### PROVIDED MATERIAL ###

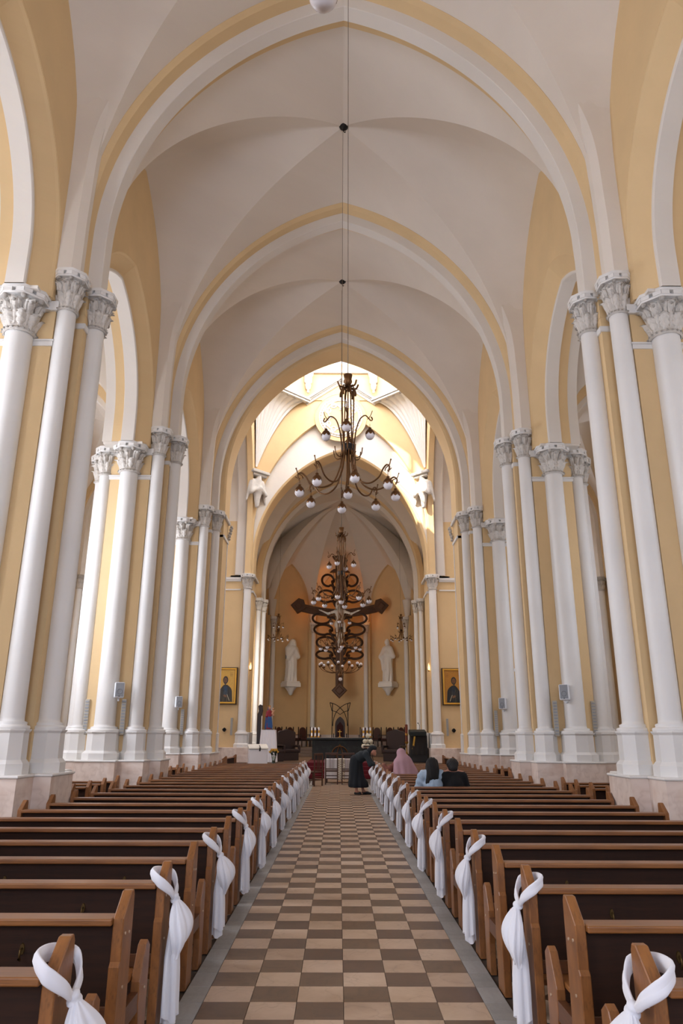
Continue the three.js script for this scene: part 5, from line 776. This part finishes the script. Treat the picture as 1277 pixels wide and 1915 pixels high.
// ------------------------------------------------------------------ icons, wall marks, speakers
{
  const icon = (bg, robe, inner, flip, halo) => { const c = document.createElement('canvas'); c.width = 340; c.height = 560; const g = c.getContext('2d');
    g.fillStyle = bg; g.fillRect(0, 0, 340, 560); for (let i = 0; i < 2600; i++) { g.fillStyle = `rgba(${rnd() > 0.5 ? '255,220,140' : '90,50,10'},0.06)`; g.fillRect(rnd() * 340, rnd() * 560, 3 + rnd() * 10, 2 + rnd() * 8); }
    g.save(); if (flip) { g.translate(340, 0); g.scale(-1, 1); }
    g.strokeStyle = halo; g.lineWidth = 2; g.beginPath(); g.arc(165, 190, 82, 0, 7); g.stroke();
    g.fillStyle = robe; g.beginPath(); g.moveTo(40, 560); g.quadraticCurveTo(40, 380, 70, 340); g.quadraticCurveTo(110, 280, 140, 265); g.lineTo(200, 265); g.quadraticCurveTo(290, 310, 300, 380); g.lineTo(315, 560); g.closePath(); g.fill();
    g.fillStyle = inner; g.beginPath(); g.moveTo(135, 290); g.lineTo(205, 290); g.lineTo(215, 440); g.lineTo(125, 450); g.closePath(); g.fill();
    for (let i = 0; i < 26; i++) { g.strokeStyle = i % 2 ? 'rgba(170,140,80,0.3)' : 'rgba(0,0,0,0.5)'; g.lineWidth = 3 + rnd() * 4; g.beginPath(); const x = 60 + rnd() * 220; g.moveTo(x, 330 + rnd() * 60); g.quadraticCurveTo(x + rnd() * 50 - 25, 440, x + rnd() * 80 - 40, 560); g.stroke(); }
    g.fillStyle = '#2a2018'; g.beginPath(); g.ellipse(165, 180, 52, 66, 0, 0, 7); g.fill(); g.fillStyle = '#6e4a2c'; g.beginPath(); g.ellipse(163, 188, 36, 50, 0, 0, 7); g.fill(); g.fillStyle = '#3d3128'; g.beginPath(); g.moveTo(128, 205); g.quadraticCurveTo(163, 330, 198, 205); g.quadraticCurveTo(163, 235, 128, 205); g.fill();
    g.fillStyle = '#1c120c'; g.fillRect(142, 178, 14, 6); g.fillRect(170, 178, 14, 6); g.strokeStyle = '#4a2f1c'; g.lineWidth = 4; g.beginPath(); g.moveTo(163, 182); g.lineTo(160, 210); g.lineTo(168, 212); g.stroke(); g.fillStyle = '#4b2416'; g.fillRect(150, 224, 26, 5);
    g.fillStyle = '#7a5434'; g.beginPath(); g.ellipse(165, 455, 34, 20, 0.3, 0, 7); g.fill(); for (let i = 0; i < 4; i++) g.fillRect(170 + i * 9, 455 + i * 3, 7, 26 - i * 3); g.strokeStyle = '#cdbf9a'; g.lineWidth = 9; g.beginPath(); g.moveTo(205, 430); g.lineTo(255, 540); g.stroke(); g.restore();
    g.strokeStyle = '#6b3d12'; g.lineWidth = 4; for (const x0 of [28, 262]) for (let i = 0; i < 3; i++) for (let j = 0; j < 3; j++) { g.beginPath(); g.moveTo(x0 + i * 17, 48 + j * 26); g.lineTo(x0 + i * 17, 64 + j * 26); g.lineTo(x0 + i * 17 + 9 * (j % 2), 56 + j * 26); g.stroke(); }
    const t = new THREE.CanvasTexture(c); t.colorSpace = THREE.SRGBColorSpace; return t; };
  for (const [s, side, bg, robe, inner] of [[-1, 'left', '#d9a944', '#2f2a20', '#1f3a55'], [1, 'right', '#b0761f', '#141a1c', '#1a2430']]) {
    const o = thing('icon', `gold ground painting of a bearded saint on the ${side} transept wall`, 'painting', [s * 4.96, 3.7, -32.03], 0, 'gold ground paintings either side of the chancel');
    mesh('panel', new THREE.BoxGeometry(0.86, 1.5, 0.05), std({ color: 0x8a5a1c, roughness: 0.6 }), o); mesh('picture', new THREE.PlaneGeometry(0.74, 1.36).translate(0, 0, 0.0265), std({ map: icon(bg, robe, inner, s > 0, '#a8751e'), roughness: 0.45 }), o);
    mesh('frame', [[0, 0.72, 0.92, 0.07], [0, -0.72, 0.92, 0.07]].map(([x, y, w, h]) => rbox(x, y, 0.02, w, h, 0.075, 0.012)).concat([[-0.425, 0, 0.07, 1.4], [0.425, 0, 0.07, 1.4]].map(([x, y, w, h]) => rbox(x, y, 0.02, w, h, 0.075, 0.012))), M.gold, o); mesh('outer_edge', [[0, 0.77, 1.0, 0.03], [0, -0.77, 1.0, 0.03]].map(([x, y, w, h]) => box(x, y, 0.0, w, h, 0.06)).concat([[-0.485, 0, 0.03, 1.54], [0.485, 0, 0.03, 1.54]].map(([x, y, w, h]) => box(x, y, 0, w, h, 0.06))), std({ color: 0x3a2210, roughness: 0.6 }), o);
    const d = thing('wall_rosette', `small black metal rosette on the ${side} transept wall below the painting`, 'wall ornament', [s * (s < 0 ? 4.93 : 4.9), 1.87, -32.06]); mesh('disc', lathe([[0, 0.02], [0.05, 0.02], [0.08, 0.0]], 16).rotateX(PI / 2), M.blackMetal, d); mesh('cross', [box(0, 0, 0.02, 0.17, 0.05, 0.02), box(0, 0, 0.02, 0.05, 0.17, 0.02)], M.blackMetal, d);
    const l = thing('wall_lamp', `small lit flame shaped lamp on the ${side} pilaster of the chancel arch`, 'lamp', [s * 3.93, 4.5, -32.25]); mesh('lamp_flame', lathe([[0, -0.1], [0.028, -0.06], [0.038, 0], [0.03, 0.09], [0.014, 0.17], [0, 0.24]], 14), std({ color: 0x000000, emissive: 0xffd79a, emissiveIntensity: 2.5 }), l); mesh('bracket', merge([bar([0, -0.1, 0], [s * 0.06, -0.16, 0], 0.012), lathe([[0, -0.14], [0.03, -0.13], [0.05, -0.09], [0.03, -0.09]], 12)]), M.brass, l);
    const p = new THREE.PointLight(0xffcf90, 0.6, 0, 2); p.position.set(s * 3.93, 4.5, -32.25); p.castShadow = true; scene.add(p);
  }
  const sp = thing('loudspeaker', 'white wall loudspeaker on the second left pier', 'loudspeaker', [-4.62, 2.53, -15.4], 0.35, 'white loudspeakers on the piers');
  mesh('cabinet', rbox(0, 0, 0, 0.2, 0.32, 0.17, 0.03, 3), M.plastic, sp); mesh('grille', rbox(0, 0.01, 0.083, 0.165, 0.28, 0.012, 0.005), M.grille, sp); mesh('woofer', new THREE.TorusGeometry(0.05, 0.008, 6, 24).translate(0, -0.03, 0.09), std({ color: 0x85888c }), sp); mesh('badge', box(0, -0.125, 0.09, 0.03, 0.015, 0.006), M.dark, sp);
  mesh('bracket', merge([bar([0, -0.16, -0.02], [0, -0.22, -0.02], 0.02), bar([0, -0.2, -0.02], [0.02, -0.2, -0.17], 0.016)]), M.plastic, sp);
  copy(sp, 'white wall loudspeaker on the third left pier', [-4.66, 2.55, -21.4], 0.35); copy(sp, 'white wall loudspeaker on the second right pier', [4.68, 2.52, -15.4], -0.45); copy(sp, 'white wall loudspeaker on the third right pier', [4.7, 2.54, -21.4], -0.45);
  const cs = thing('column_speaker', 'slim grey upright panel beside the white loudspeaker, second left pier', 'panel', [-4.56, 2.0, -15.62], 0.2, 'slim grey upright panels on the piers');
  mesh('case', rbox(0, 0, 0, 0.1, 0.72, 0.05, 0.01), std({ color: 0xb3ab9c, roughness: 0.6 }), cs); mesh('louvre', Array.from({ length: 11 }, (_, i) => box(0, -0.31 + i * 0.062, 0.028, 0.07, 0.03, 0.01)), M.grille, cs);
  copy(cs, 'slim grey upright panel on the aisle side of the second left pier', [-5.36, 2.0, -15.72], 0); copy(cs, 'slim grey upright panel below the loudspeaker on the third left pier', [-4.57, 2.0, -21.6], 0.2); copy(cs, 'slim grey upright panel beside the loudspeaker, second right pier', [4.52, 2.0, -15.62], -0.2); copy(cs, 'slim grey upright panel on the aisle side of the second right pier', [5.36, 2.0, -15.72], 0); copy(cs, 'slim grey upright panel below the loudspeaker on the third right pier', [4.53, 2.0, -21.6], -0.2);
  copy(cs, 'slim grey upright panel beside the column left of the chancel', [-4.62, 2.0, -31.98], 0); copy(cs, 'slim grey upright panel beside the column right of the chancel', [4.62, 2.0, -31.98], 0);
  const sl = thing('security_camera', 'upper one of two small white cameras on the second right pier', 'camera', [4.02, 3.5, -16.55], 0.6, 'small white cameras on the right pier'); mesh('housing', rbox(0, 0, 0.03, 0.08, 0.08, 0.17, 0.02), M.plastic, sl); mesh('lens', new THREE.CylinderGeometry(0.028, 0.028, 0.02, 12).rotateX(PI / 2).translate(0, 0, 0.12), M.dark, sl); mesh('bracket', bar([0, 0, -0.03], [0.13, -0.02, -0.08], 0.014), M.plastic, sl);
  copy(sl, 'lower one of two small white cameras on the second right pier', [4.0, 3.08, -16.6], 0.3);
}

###

Count the lines above that contain the word "from", and give only that number.

2